In contrast, Iblis - who personifies
the tendency in the human soul to pride, self-centredness, and
heedlessness said to Allah:
`Now, because Thou hast led me
astray...' (7:16).
The prophetic attitude is to ascribe
any evil, sin, error, stumble, slip, fall, inadvertence, negligence, and
so on to oneself, while the satanic attitude is to ascribe these to
Allah or to others. To suggest that Allah is responsible - certainly a
temptation in the Islamic context where the stress on the Divine Unity
tends to negate secondary forces - is the epitome of discourtesy and
ignorance, since it is to deny one's own self precisely where it has a
real affect upon the nature of things: where evil enters into the
cosmos.
In short, the shahada means in practice
that the worshipper is nothing and Allah is all. Everything positive
that the servant possesses has been given to him by Allah, while every
fault and imperfection goes back to the servant's own specific
attributes. If he has patience in adversity, this was given by Allah,
but if he lacks it, this is his own shortcoming. If he knows anything at
all, the knowledge was bestowed by Allah's guidance and mercy, but if he
is ignorant, that is his own limitation. If he possesses a spark of love
in his heart, Allah has granted it, but every coldness and hardness
belongs to himself. Every good and praiseworthy quality - life,
knowledge, will, power, hearing, sight, speech, generosity, justice, and
so on - is Allah-given. Only when this fact shapes a person's
imagination and awareness can he begin to see things in their right
proportions and be delivered from his own self-deceptions.
From the beginning of Islam,
supplication has been one of the fundamental modes through which Muslims
actualized the awareness of correct proportions and trained themselves
to see Allah as the source of all good. In its great examples, as
typified by the Sahifa, supplication is the constant exercise of
discernment by attributing what belongs Allah and what belongs to man to
man. Once this discernment is made, man is left with his own sinfulness
and inadequacy, so he can only abase himself before his Lord, asking for
His generosity and forgiveness.
Those familiar with the writings of the
later spiritual authorities may object that the perspective of
supplication as just described deals with only one-half of Islamic
spirituality, leaving out the theomorphic perfections which the friends
of Allah ('awliya') actualize by following the spiritual path. Granted,
on the one hand man is the humble and poor slave of Allah, possessing
nothing of his own.
But is he not - at least in the persons
of the prophets and friends - Allah's vicegerent (khalifa) and image (sura)?
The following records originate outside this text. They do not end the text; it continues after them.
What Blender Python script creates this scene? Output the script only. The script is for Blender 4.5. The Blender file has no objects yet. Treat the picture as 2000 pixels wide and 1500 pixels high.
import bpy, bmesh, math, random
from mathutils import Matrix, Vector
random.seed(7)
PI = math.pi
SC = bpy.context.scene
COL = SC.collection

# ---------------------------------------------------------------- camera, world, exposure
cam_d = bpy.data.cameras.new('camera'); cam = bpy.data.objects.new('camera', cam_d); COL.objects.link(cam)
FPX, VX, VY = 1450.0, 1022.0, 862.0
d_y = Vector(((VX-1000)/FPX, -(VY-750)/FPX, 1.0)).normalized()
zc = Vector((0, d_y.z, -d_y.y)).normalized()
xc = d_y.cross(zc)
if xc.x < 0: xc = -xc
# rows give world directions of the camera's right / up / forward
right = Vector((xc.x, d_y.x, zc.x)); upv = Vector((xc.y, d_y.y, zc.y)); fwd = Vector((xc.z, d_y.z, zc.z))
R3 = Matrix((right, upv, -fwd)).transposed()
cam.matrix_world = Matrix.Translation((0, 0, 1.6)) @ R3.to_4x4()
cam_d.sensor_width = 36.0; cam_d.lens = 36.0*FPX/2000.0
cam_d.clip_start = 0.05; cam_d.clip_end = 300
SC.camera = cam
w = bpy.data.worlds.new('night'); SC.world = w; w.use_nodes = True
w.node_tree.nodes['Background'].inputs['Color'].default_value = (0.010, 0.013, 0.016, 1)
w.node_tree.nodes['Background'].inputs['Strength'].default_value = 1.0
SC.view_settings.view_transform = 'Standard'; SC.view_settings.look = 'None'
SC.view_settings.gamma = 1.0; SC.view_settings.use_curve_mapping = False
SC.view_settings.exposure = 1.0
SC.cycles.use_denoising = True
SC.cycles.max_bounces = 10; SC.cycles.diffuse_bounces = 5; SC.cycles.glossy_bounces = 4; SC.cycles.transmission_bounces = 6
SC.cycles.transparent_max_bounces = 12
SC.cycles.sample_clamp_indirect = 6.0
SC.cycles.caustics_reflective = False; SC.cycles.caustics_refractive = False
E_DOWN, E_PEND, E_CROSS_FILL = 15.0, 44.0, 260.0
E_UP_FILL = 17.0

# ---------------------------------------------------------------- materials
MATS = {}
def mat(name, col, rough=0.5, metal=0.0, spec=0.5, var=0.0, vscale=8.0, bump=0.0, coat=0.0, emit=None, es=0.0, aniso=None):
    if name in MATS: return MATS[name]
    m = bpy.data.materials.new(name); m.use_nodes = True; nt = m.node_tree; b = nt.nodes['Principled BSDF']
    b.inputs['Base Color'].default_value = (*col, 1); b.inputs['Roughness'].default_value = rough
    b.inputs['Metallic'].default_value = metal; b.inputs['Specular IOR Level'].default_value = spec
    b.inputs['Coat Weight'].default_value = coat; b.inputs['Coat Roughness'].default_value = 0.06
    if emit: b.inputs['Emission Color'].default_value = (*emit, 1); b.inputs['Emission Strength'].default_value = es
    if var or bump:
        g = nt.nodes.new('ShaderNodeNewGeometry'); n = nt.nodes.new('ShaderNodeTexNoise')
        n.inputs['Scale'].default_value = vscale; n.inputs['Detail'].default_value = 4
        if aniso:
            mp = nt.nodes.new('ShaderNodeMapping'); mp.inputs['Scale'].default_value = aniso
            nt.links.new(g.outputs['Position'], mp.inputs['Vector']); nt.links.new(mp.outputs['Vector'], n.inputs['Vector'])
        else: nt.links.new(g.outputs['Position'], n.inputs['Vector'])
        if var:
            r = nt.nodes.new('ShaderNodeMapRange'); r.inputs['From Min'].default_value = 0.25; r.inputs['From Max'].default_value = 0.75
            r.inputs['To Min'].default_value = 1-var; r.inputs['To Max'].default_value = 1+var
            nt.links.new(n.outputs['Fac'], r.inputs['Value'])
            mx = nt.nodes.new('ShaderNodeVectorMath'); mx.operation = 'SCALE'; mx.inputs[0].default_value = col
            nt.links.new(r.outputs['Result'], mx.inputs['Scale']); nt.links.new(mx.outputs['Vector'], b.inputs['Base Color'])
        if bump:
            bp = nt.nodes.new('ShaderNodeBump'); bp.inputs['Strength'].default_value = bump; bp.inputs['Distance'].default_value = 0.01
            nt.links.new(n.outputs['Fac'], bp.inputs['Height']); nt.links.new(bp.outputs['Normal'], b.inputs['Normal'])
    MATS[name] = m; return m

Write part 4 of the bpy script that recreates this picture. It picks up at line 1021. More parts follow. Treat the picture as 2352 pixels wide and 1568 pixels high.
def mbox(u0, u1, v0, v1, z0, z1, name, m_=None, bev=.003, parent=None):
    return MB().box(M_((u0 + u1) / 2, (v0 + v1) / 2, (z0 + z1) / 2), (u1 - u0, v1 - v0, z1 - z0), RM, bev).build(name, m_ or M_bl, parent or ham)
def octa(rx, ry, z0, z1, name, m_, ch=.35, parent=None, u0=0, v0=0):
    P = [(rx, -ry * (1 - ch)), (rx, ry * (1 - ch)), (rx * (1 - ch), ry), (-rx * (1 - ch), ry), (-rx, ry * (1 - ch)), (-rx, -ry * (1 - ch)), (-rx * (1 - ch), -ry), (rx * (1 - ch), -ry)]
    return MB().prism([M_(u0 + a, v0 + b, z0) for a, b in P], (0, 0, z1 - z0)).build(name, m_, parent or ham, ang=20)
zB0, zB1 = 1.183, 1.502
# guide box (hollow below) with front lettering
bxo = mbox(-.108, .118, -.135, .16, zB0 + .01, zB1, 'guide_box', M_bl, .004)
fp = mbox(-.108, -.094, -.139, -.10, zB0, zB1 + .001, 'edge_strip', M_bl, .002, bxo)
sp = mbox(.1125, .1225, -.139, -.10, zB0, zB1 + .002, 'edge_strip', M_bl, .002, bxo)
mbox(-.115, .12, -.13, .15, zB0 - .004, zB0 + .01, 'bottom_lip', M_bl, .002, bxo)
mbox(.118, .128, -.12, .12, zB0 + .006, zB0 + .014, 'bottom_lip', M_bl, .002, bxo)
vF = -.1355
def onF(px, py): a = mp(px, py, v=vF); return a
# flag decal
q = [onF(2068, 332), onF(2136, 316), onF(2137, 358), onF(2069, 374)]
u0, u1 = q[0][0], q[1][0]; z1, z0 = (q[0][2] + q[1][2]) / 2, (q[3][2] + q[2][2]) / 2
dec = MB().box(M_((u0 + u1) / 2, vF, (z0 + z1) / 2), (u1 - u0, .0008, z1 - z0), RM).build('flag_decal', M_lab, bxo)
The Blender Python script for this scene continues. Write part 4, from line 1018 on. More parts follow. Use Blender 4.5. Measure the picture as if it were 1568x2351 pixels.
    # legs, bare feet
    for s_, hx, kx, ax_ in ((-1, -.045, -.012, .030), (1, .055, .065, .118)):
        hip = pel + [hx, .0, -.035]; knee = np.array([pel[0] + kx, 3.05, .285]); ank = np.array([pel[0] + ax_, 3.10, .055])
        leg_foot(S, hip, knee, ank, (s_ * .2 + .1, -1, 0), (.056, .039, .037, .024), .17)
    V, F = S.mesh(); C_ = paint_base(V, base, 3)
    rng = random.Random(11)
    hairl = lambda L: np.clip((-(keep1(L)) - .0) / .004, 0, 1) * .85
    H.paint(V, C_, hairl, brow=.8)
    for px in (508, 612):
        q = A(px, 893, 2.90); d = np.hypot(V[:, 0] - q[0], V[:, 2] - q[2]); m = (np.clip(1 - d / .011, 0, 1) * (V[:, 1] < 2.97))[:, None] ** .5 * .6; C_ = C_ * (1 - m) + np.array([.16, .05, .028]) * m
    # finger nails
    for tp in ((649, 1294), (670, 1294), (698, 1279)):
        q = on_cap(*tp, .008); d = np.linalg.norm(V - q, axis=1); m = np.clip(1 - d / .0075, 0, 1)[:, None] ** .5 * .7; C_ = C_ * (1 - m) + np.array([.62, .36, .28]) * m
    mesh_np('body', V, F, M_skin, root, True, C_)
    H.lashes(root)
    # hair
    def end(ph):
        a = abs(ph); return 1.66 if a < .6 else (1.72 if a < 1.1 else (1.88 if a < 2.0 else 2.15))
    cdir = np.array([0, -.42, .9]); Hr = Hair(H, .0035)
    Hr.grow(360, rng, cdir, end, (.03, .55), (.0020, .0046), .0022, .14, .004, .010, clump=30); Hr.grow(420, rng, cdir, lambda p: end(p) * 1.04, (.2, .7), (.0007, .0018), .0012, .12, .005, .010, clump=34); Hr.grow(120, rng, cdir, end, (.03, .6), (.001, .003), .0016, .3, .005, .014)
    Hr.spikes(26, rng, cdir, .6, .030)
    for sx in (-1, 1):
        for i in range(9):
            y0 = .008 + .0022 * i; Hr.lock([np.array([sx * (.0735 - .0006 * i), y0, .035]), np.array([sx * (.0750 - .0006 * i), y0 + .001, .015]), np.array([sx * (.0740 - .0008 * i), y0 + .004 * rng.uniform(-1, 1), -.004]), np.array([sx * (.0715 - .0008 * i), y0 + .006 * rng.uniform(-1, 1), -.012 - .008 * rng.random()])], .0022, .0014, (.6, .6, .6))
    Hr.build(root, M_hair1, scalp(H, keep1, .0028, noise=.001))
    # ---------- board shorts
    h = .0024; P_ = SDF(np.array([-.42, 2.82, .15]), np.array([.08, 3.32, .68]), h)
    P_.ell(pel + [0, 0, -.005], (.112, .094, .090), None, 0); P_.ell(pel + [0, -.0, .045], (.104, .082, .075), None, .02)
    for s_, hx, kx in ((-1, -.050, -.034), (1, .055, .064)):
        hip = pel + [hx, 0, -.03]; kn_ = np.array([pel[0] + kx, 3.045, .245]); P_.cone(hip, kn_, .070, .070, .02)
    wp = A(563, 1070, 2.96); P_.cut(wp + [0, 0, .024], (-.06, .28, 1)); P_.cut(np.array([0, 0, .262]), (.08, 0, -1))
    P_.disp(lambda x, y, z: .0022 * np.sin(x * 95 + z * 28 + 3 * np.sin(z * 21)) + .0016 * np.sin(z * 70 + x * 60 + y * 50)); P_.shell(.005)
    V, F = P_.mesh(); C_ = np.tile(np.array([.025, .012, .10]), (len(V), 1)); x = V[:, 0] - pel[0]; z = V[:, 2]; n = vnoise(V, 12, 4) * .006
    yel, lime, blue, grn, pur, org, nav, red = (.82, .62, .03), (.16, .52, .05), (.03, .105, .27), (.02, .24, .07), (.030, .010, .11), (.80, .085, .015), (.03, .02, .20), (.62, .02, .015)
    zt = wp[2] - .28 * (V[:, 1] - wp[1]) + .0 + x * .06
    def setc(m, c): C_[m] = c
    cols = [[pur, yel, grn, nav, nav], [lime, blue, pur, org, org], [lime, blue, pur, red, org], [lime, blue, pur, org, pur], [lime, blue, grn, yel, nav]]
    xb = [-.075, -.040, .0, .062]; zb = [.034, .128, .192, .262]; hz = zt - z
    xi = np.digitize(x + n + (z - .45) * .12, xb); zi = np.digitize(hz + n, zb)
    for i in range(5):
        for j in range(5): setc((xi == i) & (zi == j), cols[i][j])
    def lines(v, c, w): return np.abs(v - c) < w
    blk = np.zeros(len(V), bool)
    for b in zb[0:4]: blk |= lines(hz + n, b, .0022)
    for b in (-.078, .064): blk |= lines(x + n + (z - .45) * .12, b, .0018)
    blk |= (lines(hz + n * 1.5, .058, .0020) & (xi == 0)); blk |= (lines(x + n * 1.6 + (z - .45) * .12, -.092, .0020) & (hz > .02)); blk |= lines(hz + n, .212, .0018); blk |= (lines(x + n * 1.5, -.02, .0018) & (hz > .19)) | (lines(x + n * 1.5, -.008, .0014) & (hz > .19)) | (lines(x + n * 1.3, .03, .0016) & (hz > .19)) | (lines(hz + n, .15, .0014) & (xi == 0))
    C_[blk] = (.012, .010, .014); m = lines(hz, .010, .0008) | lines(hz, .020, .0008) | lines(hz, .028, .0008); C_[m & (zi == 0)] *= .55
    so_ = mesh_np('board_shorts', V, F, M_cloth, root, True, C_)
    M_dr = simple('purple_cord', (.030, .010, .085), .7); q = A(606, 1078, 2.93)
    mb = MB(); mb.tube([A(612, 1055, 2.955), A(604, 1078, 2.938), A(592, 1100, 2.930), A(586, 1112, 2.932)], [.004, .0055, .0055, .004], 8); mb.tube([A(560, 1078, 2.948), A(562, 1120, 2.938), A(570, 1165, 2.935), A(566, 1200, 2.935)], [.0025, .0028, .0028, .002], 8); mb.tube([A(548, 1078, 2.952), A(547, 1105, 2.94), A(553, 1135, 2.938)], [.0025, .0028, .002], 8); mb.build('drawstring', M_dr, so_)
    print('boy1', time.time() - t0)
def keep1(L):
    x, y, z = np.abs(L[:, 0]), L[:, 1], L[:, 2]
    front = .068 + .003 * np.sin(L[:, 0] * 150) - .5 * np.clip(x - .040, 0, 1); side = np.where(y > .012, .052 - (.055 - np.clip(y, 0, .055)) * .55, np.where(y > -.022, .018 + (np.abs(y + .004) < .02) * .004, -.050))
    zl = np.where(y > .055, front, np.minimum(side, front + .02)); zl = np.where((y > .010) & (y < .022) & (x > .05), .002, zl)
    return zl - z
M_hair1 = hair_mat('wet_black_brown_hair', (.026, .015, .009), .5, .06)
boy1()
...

In fact, this second perspective is implicit in the first, since the
more one negates positive attributes from the servant, the more one
affirms that they belong to the Lord. By denying that the creature
possesses any good of his own, we affirm that everything positive which
appears within him belongs only to Allah. To the extent that the servant
dwells in his own nothingness, he manifests Allah's perfections. This
point of view is made rather explicit in the famous hadith qudsi in
which Allah says: `My servant continues drawing near to Me through
supererogatory works [such as supplication], until I love him, and when
I love him, I am the hearing through which he hears, the sight through
which he sees, the hand through which he grasps, and the foot through
which he walks.' But the early Islamic texts leave the mystery of `union
with Allah' or `supreme identity' largely unvoiced, since it is far too
subtle to be expressed in the relatively straightforward terms which
characterize these texts. In any case, identity is alien to the
perspective of supplication, which keeps in view the dichotomy between
Lord and servant, a dichotomy which remains valid on one level at least
in all circumstances and for all human beings, even in the next world.